[Begin]
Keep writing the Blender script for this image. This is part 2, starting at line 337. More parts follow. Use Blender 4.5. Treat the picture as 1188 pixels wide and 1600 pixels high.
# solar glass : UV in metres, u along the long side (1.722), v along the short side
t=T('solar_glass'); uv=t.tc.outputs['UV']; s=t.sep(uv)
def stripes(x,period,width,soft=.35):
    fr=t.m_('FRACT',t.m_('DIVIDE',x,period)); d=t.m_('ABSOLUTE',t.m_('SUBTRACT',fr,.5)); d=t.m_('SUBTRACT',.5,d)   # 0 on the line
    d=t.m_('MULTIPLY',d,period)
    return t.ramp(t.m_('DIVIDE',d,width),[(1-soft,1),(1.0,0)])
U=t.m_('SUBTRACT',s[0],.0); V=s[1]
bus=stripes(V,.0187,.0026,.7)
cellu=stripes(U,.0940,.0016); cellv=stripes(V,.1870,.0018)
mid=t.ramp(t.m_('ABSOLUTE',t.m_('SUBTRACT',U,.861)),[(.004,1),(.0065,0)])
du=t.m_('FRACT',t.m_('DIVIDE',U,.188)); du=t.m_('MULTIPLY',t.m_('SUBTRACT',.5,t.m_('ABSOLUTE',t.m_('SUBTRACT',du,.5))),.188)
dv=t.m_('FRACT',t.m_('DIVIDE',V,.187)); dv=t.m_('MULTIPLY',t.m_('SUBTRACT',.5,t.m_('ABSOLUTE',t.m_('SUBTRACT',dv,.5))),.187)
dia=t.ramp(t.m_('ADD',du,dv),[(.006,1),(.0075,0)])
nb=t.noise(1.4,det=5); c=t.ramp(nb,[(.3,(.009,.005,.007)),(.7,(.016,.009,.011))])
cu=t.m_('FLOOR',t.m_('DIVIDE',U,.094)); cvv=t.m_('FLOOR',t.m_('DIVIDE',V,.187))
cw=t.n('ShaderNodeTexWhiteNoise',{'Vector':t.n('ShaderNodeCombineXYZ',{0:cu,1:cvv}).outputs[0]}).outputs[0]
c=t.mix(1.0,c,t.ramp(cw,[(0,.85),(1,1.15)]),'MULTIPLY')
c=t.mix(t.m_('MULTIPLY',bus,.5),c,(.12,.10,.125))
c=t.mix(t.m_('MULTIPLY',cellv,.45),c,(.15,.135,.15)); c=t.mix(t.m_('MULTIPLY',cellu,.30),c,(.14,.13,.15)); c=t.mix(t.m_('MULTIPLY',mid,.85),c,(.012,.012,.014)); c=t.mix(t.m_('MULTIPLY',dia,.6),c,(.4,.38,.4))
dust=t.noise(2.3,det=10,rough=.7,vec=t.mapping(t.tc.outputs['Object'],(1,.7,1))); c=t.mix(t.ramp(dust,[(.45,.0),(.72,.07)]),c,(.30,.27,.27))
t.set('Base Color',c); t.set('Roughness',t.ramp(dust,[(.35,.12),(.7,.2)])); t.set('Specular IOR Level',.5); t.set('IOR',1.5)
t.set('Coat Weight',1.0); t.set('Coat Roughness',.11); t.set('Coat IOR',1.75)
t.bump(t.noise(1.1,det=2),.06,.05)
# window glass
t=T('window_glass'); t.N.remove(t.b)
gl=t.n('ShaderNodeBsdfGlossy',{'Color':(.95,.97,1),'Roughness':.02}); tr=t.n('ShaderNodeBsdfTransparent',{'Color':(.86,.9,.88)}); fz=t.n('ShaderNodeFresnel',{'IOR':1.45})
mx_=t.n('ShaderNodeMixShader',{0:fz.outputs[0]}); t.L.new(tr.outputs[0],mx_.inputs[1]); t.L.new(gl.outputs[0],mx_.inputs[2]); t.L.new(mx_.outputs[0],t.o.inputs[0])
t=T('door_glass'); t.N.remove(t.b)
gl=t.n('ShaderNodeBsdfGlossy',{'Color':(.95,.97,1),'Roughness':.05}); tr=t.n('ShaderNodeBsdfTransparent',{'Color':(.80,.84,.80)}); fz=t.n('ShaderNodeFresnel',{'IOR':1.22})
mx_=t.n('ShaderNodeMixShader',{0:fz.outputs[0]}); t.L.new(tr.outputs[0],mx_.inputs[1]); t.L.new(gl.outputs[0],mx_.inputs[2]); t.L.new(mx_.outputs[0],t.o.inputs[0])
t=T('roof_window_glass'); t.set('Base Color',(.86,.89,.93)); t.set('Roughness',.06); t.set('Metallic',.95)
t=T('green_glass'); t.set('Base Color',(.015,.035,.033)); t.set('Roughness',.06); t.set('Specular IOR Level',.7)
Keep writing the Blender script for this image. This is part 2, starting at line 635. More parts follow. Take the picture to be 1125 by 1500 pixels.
[End]
WHAT YOU NEED TO DO: Reproduce the material precisely, including every line.

RESULT:
Keep writing the Blender script for this image. This is part 2, starting at line 337. More parts follow. Use Blender 4.5. Treat the picture as 1188 pixels wide and 1600 pixels high.
# solar glass : UV in metres, u along the long side (1.722), v along the short side
t=T('solar_glass'); uv=t.tc.outputs['UV']; s=t.sep(uv)
def stripes(x,period,width,soft=.35):
    fr=t.m_('FRACT',t.m_('DIVIDE',x,period)); d=t.m_('ABSOLUTE',t.m_('SUBTRACT',fr,.5)); d=t.m_('SUBTRACT',.5,d)   # 0 on the line
    d=t.m_('MULTIPLY',d,period)
    return t.ramp(t.m_('DIVIDE',d,width),[(1-soft,1),(1.0,0)])
U=t.m_('SUBTRACT',s[0],.0); V=s[1]
bus=stripes(V,.0187,.0026,.7)
cellu=stripes(U,.0940,.0016); cellv=stripes(V,.1870,.0018)
mid=t.ramp(t.m_('ABSOLUTE',t.m_('SUBTRACT',U,.861)),[(.004,1),(.0065,0)])
du=t.m_('FRACT',t.m_('DIVIDE',U,.188)); du=t.m_('MULTIPLY',t.m_('SUBTRACT',.5,t.m_('ABSOLUTE',t.m_('SUBTRACT',du,.5))),.188)
dv=t.m_('FRACT',t.m_('DIVIDE',V,.187)); dv=t.m_('MULTIPLY',t.m_('SUBTRACT',.5,t.m_('ABSOLUTE',t.m_('SUBTRACT',dv,.5))),.187)
dia=t.ramp(t.m_('ADD',du,dv),[(.006,1),(.0075,0)])
nb=t.noise(1.4,det=5); c=t.ramp(nb,[(.3,(.009,.005,.007)),(.7,(.016,.009,.011))])
cu=t.m_('FLOOR',t.m_('DIVIDE',U,.094)); cvv=t.m_('FLOOR',t.m_('DIVIDE',V,.187))
cw=t.n('ShaderNodeTexWhiteNoise',{'Vector':t.n('ShaderNodeCombineXYZ',{0:cu,1:cvv}).outputs[0]}).outputs[0]
c=t.mix(1.0,c,t.ramp(cw,[(0,.85),(1,1.15)]),'MULTIPLY')
c=t.mix(t.m_('MULTIPLY',bus,.5),c,(.12,.10,.125))
c=t.mix(t.m_('MULTIPLY',cellv,.45),c,(.15,.135,.15)); c=t.mix(t.m_('MULTIPLY',cellu,.30),c,(.14,.13,.15)); c=t.mix(t.m_('MULTIPLY',mid,.85),c,(.012,.012,.014)); c=t.mix(t.m_('MULTIPLY',dia,.6),c,(.4,.38,.4))
dust=t.noise(2.3,det=10,rough=.7,vec=t.mapping(t.tc.outputs['Object'],(1,.7,1))); c=t.mix(t.ramp(dust,[(.45,.0),(.72,.07)]),c,(.30,.27,.27))
t.set('Base Color',c); t.set('Roughness',t.ramp(dust,[(.35,.12),(.7,.2)])); t.set('Specular IOR Level',.5); t.set('IOR',1.5)
t.set('Coat Weight',1.0); t.set('Coat Roughness',.11); t.set('Coat IOR',1.75)
t.bump(t.noise(1.1,det=2),.06,.05)
# window glass
t=T('window_glass'); t.N.remove(t.b)
gl=t.n('ShaderNodeBsdfGlossy',{'Color':(.95,.97,1),'Roughness':.02}); tr=t.n('ShaderNodeBsdfTransparent',{'Color':(.86,.9,.88)}); fz=t.n('ShaderNodeFresnel',{'IOR':1.45})
mx_=t.n('ShaderNodeMixShader',{0:fz.outputs[0]}); t.L.new(tr.outputs[0],mx_.inputs[1]); t.L.new(gl.outputs[0],mx_.inputs[2]); t.L.new(mx_.outputs[0],t.o.inputs[0])
t=T('door_glass'); t.N.remove(t.b)
gl=t.n('ShaderNodeBsdfGlossy',{'Color':(.95,.97,1),'Roughness':.05}); tr=t.n('ShaderNodeBsdfTransparent',{'Color':(.80,.84,.80)}); fz=t.n('ShaderNodeFresnel',{'IOR':1.22})
mx_=t.n('ShaderNodeMixShader',{0:fz.outputs[0]}); t.L.new(tr.outputs[0],mx_.inputs[1]); t.L.new(gl.outputs[0],mx_.inputs[2]); t.L.new(mx_.outputs[0],t.o.inputs[0])
t=T('roof_window_glass'); t.set('Base Color',(.86,.89,.93)); t.set('Roughness',.06); t.set('Metallic',.95)
t=T('green_glass'); t.set('Base Color',(.015,.035,.033)); t.set('Roughness',.06); t.set('Specular IOR Level',.7)
Keep writing the Blender script for this image. This is part 2, starting at line 635. More parts follow. Take the picture to be 1125 by 1500 pixels.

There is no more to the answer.